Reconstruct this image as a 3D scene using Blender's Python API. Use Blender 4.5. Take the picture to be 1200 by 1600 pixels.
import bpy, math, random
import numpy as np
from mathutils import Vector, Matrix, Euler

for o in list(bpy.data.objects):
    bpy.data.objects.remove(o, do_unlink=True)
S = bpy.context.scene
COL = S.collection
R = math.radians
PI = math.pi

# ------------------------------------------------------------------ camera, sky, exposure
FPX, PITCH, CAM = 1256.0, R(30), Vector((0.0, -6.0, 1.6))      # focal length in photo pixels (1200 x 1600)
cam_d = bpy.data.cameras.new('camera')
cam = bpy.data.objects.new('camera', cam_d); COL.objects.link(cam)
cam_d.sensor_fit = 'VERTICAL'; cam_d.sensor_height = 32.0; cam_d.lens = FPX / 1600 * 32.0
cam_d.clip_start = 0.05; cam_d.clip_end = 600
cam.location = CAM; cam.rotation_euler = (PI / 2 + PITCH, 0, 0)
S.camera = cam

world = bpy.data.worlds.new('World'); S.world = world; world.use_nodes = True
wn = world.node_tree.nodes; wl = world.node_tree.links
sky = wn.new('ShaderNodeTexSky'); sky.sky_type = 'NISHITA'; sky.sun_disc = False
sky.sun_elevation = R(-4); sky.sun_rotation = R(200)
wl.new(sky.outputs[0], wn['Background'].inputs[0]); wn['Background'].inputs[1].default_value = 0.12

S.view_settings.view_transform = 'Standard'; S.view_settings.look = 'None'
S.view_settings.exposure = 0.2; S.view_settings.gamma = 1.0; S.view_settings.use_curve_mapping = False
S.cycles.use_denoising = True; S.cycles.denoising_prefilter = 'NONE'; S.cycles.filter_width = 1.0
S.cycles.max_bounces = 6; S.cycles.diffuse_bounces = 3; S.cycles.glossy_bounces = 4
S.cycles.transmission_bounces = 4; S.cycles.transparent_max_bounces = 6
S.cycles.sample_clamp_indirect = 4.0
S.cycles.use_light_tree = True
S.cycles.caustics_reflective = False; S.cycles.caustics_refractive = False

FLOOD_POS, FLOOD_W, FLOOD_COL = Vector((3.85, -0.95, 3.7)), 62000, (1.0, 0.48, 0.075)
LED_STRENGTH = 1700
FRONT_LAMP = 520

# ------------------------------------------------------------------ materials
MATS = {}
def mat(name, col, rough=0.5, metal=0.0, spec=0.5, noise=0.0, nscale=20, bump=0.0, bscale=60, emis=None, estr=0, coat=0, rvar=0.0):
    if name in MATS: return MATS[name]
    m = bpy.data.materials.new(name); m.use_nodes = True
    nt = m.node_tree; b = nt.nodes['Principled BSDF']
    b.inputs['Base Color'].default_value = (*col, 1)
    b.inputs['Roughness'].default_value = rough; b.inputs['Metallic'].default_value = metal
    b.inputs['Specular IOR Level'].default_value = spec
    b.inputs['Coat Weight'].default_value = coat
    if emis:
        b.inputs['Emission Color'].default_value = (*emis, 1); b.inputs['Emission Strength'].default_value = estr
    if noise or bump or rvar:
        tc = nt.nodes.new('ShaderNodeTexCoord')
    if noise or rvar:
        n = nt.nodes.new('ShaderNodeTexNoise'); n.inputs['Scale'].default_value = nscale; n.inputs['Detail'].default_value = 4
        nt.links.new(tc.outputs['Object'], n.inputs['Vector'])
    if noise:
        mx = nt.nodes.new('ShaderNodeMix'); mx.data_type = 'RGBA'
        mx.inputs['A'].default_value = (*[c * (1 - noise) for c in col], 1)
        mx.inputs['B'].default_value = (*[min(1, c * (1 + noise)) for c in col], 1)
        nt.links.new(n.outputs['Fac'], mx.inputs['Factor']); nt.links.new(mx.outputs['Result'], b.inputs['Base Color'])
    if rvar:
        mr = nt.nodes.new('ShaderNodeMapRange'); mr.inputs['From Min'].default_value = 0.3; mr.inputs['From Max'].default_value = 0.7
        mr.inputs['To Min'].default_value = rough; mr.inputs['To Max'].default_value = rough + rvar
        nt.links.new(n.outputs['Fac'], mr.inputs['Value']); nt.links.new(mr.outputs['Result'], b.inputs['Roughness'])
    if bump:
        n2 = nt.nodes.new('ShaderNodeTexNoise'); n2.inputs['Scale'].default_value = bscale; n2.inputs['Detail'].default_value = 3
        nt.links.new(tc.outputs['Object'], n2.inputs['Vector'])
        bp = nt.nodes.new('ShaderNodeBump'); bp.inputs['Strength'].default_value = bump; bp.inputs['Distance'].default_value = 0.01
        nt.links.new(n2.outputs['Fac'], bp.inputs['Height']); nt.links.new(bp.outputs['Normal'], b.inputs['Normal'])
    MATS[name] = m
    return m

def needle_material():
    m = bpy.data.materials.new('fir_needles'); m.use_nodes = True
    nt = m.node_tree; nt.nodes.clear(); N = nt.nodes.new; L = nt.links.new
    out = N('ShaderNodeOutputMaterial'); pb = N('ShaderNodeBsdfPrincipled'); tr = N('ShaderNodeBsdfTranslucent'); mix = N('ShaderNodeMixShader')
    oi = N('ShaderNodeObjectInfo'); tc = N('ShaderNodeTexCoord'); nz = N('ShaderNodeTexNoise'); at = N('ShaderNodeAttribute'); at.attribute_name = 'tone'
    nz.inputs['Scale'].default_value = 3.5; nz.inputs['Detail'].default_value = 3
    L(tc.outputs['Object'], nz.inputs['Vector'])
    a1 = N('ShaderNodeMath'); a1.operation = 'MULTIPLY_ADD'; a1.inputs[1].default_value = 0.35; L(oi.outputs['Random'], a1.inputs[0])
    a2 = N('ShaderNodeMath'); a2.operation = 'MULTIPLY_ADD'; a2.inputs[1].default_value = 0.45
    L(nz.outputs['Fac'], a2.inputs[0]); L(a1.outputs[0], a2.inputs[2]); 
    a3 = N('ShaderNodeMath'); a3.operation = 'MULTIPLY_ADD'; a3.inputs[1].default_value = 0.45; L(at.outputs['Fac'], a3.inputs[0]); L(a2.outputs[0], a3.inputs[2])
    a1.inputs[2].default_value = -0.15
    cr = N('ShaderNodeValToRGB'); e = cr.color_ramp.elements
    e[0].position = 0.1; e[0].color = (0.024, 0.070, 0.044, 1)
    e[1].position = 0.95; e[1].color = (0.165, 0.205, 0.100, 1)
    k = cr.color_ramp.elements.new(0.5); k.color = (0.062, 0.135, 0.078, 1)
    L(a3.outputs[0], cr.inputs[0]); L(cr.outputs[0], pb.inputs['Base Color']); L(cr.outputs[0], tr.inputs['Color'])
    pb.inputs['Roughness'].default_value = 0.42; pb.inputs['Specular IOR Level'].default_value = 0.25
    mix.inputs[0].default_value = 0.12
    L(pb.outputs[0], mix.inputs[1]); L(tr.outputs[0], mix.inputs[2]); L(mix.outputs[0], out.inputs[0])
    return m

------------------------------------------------

*The task:* From the opening line of the data above through the line that contains "PI = math.pi", please print each line as it stands and only those lines.

*The solution:*
Reconstruct this image as a 3D scene using Blender's Python API. Use Blender 4.5. Take the picture to be 1200 by 1600 pixels.
import bpy, math, random
import numpy as np
from mathutils import Vector, Matrix, Euler

for o in list(bpy.data.objects):
    bpy.data.objects.remove(o, do_unlink=True)
S = bpy.context.scene
COL = S.collection
R = math.radians
PI = math.pi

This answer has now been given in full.